I agree with where you end up on that, but I had a very different feel for it. I don't know. When I worked for campaigns and candidates, you often have these events and people stand up and they don't have policy questions, they raise their personal problems. And so they talk about how they can't pay this bill, or they went down to this government agency and had a problem, and, it's a very difficult thing for candidates because you sort of say, well, if this is a case worker issue, you should talk to someone in my office or let's send some letters to the agency. There's that technocratic response.

And then there's the human, heartful [sic] response, which is, someone's hurting and they need help. And the society needs to help them and that's usually through government. And so, the point I have here is, I think Mitt Romney's response -- he gave this woman cash -- was, she needs help. Right? The problem here isn't just giving the cash, although, your criticisms are on point, the problem is that that's not how he legislates, because they want to oppose the payroll tax cut. They want to oppose unemployment insurance for people who are between jobs. They basically have a policy that they can't even defend one-on-one because he feels so bad saying no, which was his government response to her.

In other words, according to Melber, if Romney were really compassionate, he'd have not given Williams the 50 dollars, he'd have used the occasion to push for more social welfare spending.

Melber cited his campaign experience for liberal candidates, but failed to note if any of those candidates ever dug into their own pockets to help distressed constituents out.

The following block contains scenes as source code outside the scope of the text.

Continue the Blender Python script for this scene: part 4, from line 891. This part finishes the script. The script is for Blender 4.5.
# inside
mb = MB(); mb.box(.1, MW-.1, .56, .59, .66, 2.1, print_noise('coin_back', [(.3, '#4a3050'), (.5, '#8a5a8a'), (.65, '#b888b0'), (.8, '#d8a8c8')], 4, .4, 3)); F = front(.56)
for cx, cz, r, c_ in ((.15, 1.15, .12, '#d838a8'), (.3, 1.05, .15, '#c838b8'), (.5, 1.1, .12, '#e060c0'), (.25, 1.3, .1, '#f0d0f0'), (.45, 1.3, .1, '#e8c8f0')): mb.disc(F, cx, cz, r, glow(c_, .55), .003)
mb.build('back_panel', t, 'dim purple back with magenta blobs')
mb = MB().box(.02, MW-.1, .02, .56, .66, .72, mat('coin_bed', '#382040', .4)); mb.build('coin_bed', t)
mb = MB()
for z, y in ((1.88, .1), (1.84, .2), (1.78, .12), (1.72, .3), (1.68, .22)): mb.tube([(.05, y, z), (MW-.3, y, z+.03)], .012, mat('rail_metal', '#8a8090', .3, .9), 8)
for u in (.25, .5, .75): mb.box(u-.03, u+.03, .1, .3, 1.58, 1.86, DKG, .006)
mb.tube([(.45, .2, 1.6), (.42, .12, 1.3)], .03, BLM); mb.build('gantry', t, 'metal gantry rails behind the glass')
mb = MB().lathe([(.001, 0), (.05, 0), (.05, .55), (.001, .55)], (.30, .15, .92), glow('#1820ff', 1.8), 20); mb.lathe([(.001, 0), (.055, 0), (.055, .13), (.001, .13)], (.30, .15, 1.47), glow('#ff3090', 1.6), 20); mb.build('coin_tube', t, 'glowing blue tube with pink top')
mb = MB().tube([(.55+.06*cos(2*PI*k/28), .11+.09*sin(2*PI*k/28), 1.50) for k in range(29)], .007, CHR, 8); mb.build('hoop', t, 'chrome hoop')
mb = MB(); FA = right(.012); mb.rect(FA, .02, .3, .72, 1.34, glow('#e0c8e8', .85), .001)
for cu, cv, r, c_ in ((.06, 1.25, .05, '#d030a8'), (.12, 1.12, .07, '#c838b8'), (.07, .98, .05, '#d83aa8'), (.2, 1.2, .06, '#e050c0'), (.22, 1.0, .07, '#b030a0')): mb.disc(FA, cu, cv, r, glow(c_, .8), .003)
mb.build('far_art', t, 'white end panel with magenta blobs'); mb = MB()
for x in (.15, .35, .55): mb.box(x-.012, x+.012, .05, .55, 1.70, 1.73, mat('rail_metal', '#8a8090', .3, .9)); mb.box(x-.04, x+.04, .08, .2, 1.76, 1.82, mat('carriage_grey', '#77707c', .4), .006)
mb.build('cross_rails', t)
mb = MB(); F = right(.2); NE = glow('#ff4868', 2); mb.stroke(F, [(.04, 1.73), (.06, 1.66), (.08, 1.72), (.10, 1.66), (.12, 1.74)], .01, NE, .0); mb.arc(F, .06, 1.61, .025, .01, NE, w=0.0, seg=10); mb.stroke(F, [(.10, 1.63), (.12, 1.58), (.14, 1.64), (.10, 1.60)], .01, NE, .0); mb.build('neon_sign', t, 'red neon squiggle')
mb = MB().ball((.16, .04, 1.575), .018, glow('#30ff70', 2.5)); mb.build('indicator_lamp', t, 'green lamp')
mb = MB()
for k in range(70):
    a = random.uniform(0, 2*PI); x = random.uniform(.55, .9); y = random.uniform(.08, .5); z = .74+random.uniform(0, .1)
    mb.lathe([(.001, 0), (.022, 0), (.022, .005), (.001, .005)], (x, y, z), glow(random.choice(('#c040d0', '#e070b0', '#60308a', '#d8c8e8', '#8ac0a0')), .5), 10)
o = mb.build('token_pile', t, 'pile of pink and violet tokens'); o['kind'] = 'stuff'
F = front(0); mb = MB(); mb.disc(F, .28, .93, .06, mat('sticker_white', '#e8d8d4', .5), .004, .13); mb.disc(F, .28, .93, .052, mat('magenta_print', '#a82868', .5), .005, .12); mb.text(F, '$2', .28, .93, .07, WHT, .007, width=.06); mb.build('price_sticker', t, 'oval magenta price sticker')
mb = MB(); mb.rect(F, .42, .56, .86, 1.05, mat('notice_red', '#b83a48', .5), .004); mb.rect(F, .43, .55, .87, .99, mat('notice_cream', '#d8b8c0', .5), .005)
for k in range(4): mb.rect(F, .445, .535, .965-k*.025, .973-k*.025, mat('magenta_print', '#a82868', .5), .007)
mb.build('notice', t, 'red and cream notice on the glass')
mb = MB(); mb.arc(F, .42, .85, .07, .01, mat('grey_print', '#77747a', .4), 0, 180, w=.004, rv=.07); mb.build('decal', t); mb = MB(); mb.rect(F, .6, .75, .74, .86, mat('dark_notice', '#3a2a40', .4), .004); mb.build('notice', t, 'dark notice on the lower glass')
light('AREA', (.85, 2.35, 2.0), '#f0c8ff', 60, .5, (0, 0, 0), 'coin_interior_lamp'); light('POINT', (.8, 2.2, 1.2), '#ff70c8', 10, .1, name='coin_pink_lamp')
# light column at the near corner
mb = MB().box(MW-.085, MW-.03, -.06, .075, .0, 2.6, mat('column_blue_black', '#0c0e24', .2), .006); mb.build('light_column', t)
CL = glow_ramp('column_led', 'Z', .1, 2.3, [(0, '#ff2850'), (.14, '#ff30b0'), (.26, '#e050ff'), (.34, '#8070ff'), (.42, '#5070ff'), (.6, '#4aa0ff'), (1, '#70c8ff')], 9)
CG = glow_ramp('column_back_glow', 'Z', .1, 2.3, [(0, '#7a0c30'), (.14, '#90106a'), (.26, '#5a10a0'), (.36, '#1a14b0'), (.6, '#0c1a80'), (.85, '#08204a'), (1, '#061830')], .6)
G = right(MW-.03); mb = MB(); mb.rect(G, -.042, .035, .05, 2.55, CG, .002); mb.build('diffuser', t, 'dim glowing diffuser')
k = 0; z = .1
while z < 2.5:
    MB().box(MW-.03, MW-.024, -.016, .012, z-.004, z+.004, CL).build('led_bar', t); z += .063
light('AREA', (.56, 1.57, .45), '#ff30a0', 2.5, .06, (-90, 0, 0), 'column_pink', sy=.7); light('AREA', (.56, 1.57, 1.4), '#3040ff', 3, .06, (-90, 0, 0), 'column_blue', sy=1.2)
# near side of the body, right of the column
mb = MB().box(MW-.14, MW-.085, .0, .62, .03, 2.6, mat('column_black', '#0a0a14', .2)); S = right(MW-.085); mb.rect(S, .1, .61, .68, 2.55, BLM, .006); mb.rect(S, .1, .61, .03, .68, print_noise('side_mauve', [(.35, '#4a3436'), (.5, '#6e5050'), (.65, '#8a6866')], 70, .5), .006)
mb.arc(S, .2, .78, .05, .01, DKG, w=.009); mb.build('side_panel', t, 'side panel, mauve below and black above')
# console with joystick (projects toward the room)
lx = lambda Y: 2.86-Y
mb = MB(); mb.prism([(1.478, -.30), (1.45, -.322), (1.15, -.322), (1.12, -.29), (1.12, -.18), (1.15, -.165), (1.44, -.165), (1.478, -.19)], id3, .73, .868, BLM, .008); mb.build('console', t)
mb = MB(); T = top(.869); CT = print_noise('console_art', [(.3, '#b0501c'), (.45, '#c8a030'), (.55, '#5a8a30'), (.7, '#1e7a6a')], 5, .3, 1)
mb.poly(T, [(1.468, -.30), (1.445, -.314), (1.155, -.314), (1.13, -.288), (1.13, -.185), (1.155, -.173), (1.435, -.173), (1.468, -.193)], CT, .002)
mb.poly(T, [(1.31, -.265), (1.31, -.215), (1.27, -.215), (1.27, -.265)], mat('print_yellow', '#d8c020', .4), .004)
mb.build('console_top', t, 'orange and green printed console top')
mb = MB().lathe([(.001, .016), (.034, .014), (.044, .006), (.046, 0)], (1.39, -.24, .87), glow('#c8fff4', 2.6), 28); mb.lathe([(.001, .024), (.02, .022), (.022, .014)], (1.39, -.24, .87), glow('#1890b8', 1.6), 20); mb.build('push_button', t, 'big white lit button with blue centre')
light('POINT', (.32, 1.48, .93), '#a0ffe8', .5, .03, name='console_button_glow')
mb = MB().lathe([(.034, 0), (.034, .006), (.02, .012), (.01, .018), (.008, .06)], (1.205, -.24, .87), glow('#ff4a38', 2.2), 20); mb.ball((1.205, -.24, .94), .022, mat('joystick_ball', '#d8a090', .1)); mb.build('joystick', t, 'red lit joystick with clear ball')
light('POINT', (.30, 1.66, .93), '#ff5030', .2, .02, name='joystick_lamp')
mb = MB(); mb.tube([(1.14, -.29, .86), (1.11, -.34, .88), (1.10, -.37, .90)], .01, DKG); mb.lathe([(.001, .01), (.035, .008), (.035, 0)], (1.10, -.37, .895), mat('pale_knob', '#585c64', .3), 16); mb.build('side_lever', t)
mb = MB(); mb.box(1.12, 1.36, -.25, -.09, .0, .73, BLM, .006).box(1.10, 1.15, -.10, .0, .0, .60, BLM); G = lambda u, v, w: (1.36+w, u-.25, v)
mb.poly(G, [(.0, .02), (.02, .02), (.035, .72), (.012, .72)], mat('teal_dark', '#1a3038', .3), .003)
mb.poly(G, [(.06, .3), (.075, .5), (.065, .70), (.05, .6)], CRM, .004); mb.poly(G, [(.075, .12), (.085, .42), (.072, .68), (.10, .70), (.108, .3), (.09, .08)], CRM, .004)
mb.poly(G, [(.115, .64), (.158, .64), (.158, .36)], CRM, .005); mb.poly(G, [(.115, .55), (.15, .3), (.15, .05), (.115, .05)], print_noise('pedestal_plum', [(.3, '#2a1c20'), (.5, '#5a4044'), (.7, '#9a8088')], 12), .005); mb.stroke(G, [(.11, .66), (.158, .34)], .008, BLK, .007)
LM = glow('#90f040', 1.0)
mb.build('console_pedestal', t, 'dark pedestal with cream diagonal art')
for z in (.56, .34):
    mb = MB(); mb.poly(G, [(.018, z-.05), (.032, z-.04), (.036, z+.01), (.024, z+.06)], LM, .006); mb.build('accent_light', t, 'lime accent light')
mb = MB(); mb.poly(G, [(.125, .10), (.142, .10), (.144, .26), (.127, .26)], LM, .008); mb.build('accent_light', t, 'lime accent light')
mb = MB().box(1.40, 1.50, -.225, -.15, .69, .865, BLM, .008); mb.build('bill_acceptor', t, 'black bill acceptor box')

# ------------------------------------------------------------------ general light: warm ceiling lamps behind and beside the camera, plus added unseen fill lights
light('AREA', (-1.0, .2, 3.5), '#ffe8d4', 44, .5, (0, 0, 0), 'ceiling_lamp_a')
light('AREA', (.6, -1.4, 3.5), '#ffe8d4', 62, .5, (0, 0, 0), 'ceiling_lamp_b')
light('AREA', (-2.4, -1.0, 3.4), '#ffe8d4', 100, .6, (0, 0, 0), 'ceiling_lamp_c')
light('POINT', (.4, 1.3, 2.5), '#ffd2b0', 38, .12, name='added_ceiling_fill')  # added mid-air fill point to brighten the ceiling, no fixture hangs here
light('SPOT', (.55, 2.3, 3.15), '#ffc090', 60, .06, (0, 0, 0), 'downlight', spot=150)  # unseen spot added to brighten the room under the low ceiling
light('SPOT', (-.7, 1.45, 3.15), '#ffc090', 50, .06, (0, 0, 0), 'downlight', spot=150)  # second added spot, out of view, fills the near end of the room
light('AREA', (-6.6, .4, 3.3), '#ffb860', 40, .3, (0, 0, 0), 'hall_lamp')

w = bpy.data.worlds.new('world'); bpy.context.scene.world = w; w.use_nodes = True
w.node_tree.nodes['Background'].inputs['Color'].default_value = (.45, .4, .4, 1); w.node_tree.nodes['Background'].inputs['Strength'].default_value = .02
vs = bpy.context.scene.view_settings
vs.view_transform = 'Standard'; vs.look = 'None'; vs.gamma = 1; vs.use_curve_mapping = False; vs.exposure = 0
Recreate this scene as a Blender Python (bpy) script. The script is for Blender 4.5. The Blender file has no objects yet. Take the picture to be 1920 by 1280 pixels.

That doesn't mean it's never happened, but his failure to cite such an instance and his analysis that when "someone's hurting and they need help" is "society needs to help them" and that is "usually through government."

[Update, 16:37 EST: Later in the segment, Reid theorized that Obama is detested while Herman Cain resonated with voters was that Herman Cain had two black parents, whereas Obama was the product of an interracial marriage. That also doomed then-Rep. Harold Ford's (D-Tenn.) bid for a U.S. Senate seat in 2006, Reid claimed.]

As for Jimmy Williams, a former staffer for Sens. Dick Durbin (D-Ill.) and Joe Biden (D-Del.), he made it known that "[Mitt] Romney could eke out a win" in the January 21 primary simply because South Carolina voters will "hold their noses because they hate Barack Obama so much."

"And I'll tell you why they don't like Barack Obama," Williams added, "cuz he happens to be black."

"It's just that simple," Williams insisted, going on to cite two anecdotes he said illustrated his point.

Curiously, Williams failed to account for how a black conservative, like Rep. Tim Scott of the Palmetto State's First Congressional District, could be elected with 65 percent of the vote two years ago. What's more, Scott's margin of victory was a 13-percentage point improvement over former Rep. Henry Brown's (R) 2008 year showing of 52 percent and five percentage points more than Brown's 2006 midterm election year majority of 60 percent.